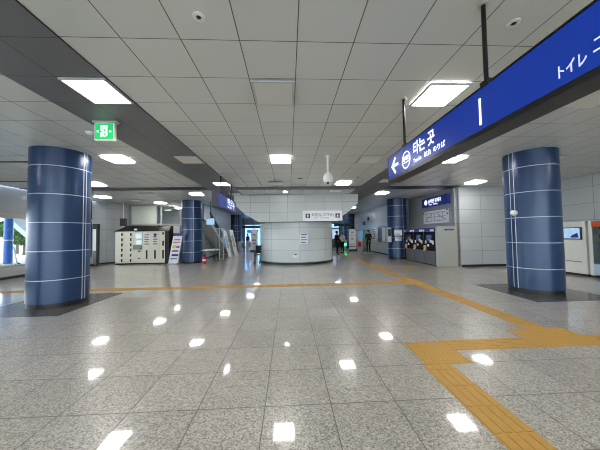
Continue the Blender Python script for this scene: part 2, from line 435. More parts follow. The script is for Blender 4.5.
column(-5.66, 14.95, 'blue column between the leaning purple-white banner and the red fire extinguisher', (-62,))
column(6.6, 14.95, 'blue column with paper notices beside the row of ticket machines', (-75,))
column(-5.42, 25.9, 'distant blue column behind the small left hanging sign, past the escalator', (-60,))
column(6.45, 26.5, 'distant blue column behind the tall white banner right of the drum', (-120,))
def on_col(c, r, az, z):
    a = math.radians(az); return Vector((c[0]+r*math.cos(a), c[1]+r*math.sin(a), z))
p = on_col(RC, .56, -170.5, 2.03); d = (p-Vector((RC[0], RC[1], 2.03))).normalized()
t = thing('wall_bell', 'small round white device fixed to the right blue column', 'alarm bell', tuple(p))
part('base_plate', MB().tube(p, p+d*.03, .075, .075, 20), LGREY, t)
part('dome', MB().ball(p+d*.05, .07), WHITE, t, True)
# notices and a screen on the column by the ticket machines
C3 = (6.6, 14.95)
def notice_on_col(c, az, z0, z1, wd, label, name, m, inkrows):
    a = math.radians(az); ct = Vector((c[0], c[1], 0)); d = Vector((math.cos(a), math.sin(a), 0)); s = Vector((-math.sin(a), math.cos(a), 0))
    b = ct+d*.585
    t = thing(name, label, 'notice', (b.x, b.y, z0))
    def slab(mb, h0, h1, za, zb, q0, q1):
        q = [b+s*h0+d*q0, b+s*h1+d*q0, b+s*h1+d*q1, b+s*h0+d*q1]
        mb.prism([(v.x, v.y) for v in q], 'z', za, zb)
    m1 = MB(); slab(m1, -wd/2, wd/2, z0, z1, -.02, .006); part('sheet', m1, m, t)
    m2 = MB()
    for k in range(inkrows):
        z = z1-(z1-z0)*(k+.7)/(inkrows+.4); slab(m2, -wd*.38, wd*(.38-.12*(k % 2)), z-.012, z+.012, .006, .009)
    part('printing', m2, INKB, t)
notice_on_col(C3, -108, 1.40, 1.73, .42, 'upper white notice on the blue column beside the ticket machines', 'paper_notice', PAPER, 4)
notice_on_col(C3, -108, 1.08, 1.33, .36, 'lower white notice on the blue column beside the ticket machines', 'paper_notice', PAPER, 3)
t = thing('column_screen', 'narrow grey screen unit on the left side of the notice-bearing blue column', 'screen', (5.9, 14.5, 1.02))
part('housing', MB().rbox(5.78, 6.0, 14.35, 14.72, 1.02, 1.85, .02), LGREY, t)
part('display', MB().box(5.80, 5.97, 14.335, 14.35, 1.35, 1.78), SCREEND, t)
part('mounting_arm', MB().box(5.95, 6.1, 14.6, 14.7, 1.3, 1.45), DARKM, t)

# ---------------------------------------------------------------- ceiling lights
def panel_light(x, y, lit, label, group=None):
    z = CEIL-.014; hx, hy = .29, .305
    if abs(x-BX) > .03: x *= .9645
    t = thing('ceiling_light' if lit else 'ceiling_vent', label, 'ceiling light' if lit else 'ceiling panel', (x, y, CEIL-.014), group)
    f = MB()
    for a in ((-hx, hx, -hy, -hy+.03), (-hx, hx, hy-.03, hy), (-hx, -hx+.03, -hy+.03, hy-.03), (hx-.03, hx, -hy+.03, hy-.03)):
        f.box(x+a[0], x+a[1], y+a[2], y+a[3], z-.022, z)
    part('frame', f, LGREY, t)
    part('diffuser', MB().box(x-hx+.03, x+hx-.03, y-hy+.03, y+hy-.03, z-.02, z-.002), LIGHT if lit else UNLIT, t)
BX = .116-4.5*TX  # -2.70
RY = lambda k: 2.575+(k+.5)*TY
LIT = [
 (BX, RY(1), 'large lit square light in the dark ceiling strip above the green exit sign'),
 (2.32, RY(1), 'lit square ceiling light just left of the big blue hanging sign, between its two rods'),
 (-4.6, RY(6), 'lit square ceiling light just below the green exit sign, by the left blue column'),
 (-.19, RY(6), 'lit square ceiling light directly ahead, above the centre of the drum'),
 (4.75, RY(6), 'lit square ceiling light under the big blue sign, left of the right blue column'),
 (BX, RY(11), 'lit square light in the left dark ceiling strip above the small blue sign'),
 (2.32, RY(11), 'lit square ceiling light right of the hanging dome camera'),
 (-7.7, RY(11), 'nearer of two lit ceiling lights close by the right edge of the left blue column'),
 (8.0, RY(11), 'lit square ceiling light before the plain grey wall end right of the ticket machines'),
 (-4.65, RY(15.0), 'lit square ceiling light above the blue column beside the fire extinguisher'),
 (4.95, RY(15), 'lit square ceiling light just below the left tip of the big blue sign'),
 (-9.75, RY(16), 'farther of two lit ceiling lights close by the right edge of the left blue column'),
 (-8.1, RY(20), 'lit square ceiling light above the black hood of the lockers'),
 (-8.2, 18.6, 'lit ceiling light inside the glass partition behind the lockers'),
 (-6.9, 18.9, 'second lit ceiling light inside the glass partition, nearer the blue column'),
 (5.2, RY(26), 'small distant lit ceiling light right of the fascia corner'),
 (-4.4, RY(22), 'lit square ceiling light over the escalator, half hidden by the small blue sign'),
 (-3.4, RY(29), 'small distant lit ceiling light left of the fascia, over the far gates'),
 (-3.4, RY(36), 'most distant lit ceiling light left of the drum'),
 (5.2, RY(36), 'most distant lit ceiling light right of the drum'),
]
for x, y, l in LIT: panel_light(x, y, True, l)
UNL = [
 (-.19, RY(1), 'unlit square grey ceiling panel with dark frame, overhead in the middle'),
 (4.9, RY(1), 'unlit square ceiling panel right behind the big blue hanging sign'),
 (BX, RY(6), 'unlit square pale panel in the left dark ceiling strip past the exit sign'),
 (2.32, RY(6), 'unlit square ceiling panel between the dome camera and the big blue sign'),
 (7.6, RY(6), 'unlit square ceiling panel right of the top of the right blue column'),
 (-.5, RY(11), 'small unlit ceiling panel near the drum fascia, left of the dome camera'),
 (4.0, RY(10.3), 'unlit ceiling panel under the tip of the big blue sign'),
 (-2.72, RY(15), 'unlit ceiling panel past the small blue hanging sign'),
 (-8.8, RY(18), 'unlit ceiling panel in front of the curved grey wall'),
 (2.32, RY(13.8), 'unlit ceiling panel over the white toilet sign on the fascia'),
]
for x, y, l in UNL: panel_light(x, y, False, l)
for k in (-4, -9, -14):
    odd = (k == -9)
    for x in ((BX, 2.32, -7.7, 8.0) if odd else (-.19, -4.6, 4.75)):
        panel_light(x, RY(k), True, 'lit square ceiling light overhead behind the viewpoint', 'ceiling lights behind the viewpoint')
for x in (-7.7, 8.0):
    panel_light(x, RY(1), True, 'lit square ceiling light far out to the side of the viewpoint', 'ceiling lights out to the sides')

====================

WHAT THE EXERCISE ASKS
Reproduce the full listing above verbatim, with no pictures included.

FINISHED EXERCISE
Continue the Blender Python script for this scene: part 2, from line 435. More parts follow. The script is for Blender 4.5.
column(-5.66, 14.95, 'blue column between the leaning purple-white banner and the red fire extinguisher', (-62,))
column(6.6, 14.95, 'blue column with paper notices beside the row of ticket machines', (-75,))
column(-5.42, 25.9, 'distant blue column behind the small left hanging sign, past the escalator', (-60,))
column(6.45, 26.5, 'distant blue column behind the tall white banner right of the drum', (-120,))
def on_col(c, r, az, z):
    a = math.radians(az); return Vector((c[0]+r*math.cos(a), c[1]+r*math.sin(a), z))
p = on_col(RC, .56, -170.5, 2.03); d = (p-Vector((RC[0], RC[1], 2.03))).normalized()
t = thing('wall_bell', 'small round white device fixed to the right blue column', 'alarm bell', tuple(p))
part('base_plate', MB().tube(p, p+d*.03, .075, .075, 20), LGREY, t)
part('dome', MB().ball(p+d*.05, .07), WHITE, t, True)
# notices and a screen on the column by the ticket machines
C3 = (6.6, 14.95)
def notice_on_col(c, az, z0, z1, wd, label, name, m, inkrows):
    a = math.radians(az); ct = Vector((c[0], c[1], 0)); d = Vector((math.cos(a), math.sin(a), 0)); s = Vector((-math.sin(a), math.cos(a), 0))
    b = ct+d*.585
    t = thing(name, label, 'notice', (b.x, b.y, z0))
    def slab(mb, h0, h1, za, zb, q0, q1):
        q = [b+s*h0+d*q0, b+s*h1+d*q0, b+s*h1+d*q1, b+s*h0+d*q1]
        mb.prism([(v.x, v.y) for v in q], 'z', za, zb)
    m1 = MB(); slab(m1, -wd/2, wd/2, z0, z1, -.02, .006); part('sheet', m1, m, t)
    m2 = MB()
    for k in range(inkrows):
        z = z1-(z1-z0)*(k+.7)/(inkrows+.4); slab(m2, -wd*.38, wd*(.38-.12*(k % 2)), z-.012, z+.012, .006, .009)
    part('printing', m2, INKB, t)
notice_on_col(C3, -108, 1.40, 1.73, .42, 'upper white notice on the blue column beside the ticket machines', 'paper_notice', PAPER, 4)
notice_on_col(C3, -108, 1.08, 1.33, .36, 'lower white notice on the blue column beside the ticket machines', 'paper_notice', PAPER, 3)
t = thing('column_screen', 'narrow grey screen unit on the left side of the notice-bearing blue column', 'screen', (5.9, 14.5, 1.02))
part('housing', MB().rbox(5.78, 6.0, 14.35, 14.72, 1.02, 1.85, .02), LGREY, t)
part('display', MB().box(5.80, 5.97, 14.335, 14.35, 1.35, 1.78), SCREEND, t)
part('mounting_arm', MB().box(5.95, 6.1, 14.6, 14.7, 1.3, 1.45), DARKM, t)

# ---------------------------------------------------------------- ceiling lights
def panel_light(x, y, lit, label, group=None):
    z = CEIL-.014; hx, hy = .29, .305
    if abs(x-BX) > .03: x *= .9645
    t = thing('ceiling_light' if lit else 'ceiling_vent', label, 'ceiling light' if lit else 'ceiling panel', (x, y, CEIL-.014), group)
    f = MB()
    for a in ((-hx, hx, -hy, -hy+.03), (-hx, hx, hy-.03, hy), (-hx, -hx+.03, -hy+.03, hy-.03), (hx-.03, hx, -hy+.03, hy-.03)):
        f.box(x+a[0], x+a[1], y+a[2], y+a[3], z-.022, z)
    part('frame', f, LGREY, t)
    part('diffuser', MB().box(x-hx+.03, x+hx-.03, y-hy+.03, y+hy-.03, z-.02, z-.002), LIGHT if lit else UNLIT, t)
BX = .116-4.5*TX  # -2.70
RY = lambda k: 2.575+(k+.5)*TY
LIT = [
 (BX, RY(1), 'large lit square light in the dark ceiling strip above the green exit sign'),
 (2.32, RY(1), 'lit square ceiling light just left of the big blue hanging sign, between its two rods'),
 (-4.6, RY(6), 'lit square ceiling light just below the green exit sign, by the left blue column'),
 (-.19, RY(6), 'lit square ceiling light directly ahead, above the centre of the drum'),
 (4.75, RY(6), 'lit square ceiling light under the big blue sign, left of the right blue column'),
 (BX, RY(11), 'lit square light in the left dark ceiling strip above the small blue sign'),
 (2.32, RY(11), 'lit square ceiling light right of the hanging dome camera'),
 (-7.7, RY(11), 'nearer of two lit ceiling lights close by the right edge of the left blue column'),
 (8.0, RY(11), 'lit square ceiling light before the plain grey wall end right of the ticket machines'),
 (-4.65, RY(15.0), 'lit square ceiling light above the blue column beside the fire extinguisher'),
 (4.95, RY(15), 'lit square ceiling light just below the left tip of the big blue sign'),
 (-9.75, RY(16), 'farther of two lit ceiling lights close by the right edge of the left blue column'),
 (-8.1, RY(20), 'lit square ceiling light above the black hood of the lockers'),
 (-8.2, 18.6, 'lit ceiling light inside the glass partition behind the lockers'),
 (-6.9, 18.9, 'second lit ceiling light inside the glass partition, nearer the blue column'),
 (5.2, RY(26), 'small distant lit ceiling light right of the fascia corner'),
 (-4.4, RY(22), 'lit square ceiling light over the escalator, half hidden by the small blue sign'),
 (-3.4, RY(29), 'small distant lit ceiling light left of the fascia, over the far gates'),
 (-3.4, RY(36), 'most distant lit ceiling light left of the drum'),
 (5.2, RY(36), 'most distant lit ceiling light right of the drum'),
]
for x, y, l in LIT: panel_light(x, y, True, l)
UNL = [
 (-.19, RY(1), 'unlit square grey ceiling panel with dark frame, overhead in the middle'),
 (4.9, RY(1), 'unlit square ceiling panel right behind the big blue hanging sign'),
 (BX, RY(6), 'unlit square pale panel in the left dark ceiling strip past the exit sign'),
 (2.32, RY(6), 'unlit square ceiling panel between the dome camera and the big blue sign'),
 (7.6, RY(6), 'unlit square ceiling panel right of the top of the right blue column'),
 (-.5, RY(11), 'small unlit ceiling panel near the drum fascia, left of the dome camera'),
 (4.0, RY(10.3), 'unlit ceiling panel under the tip of the big blue sign'),
 (-2.72, RY(15), 'unlit ceiling panel past the small blue hanging sign'),
 (-8.8, RY(18), 'unlit ceiling panel in front of the curved grey wall'),
 (2.32, RY(13.8), 'unlit ceiling panel over the white toilet sign on the fascia'),
]
for x, y, l in UNL: panel_light(x, y, False, l)
for k in (-4, -9, -14):
    odd = (k == -9)
    for x in ((BX, 2.32, -7.7, 8.0) if odd else (-.19, -4.6, 4.75)):
        panel_light(x, RY(k), True, 'lit square ceiling light overhead behind the viewpoint', 'ceiling lights behind the viewpoint')
for x in (-7.7, 8.0):
    panel_light(x, RY(1), True, 'lit square ceiling light far out to the side of the viewpoint', 'ceiling lights out to the sides')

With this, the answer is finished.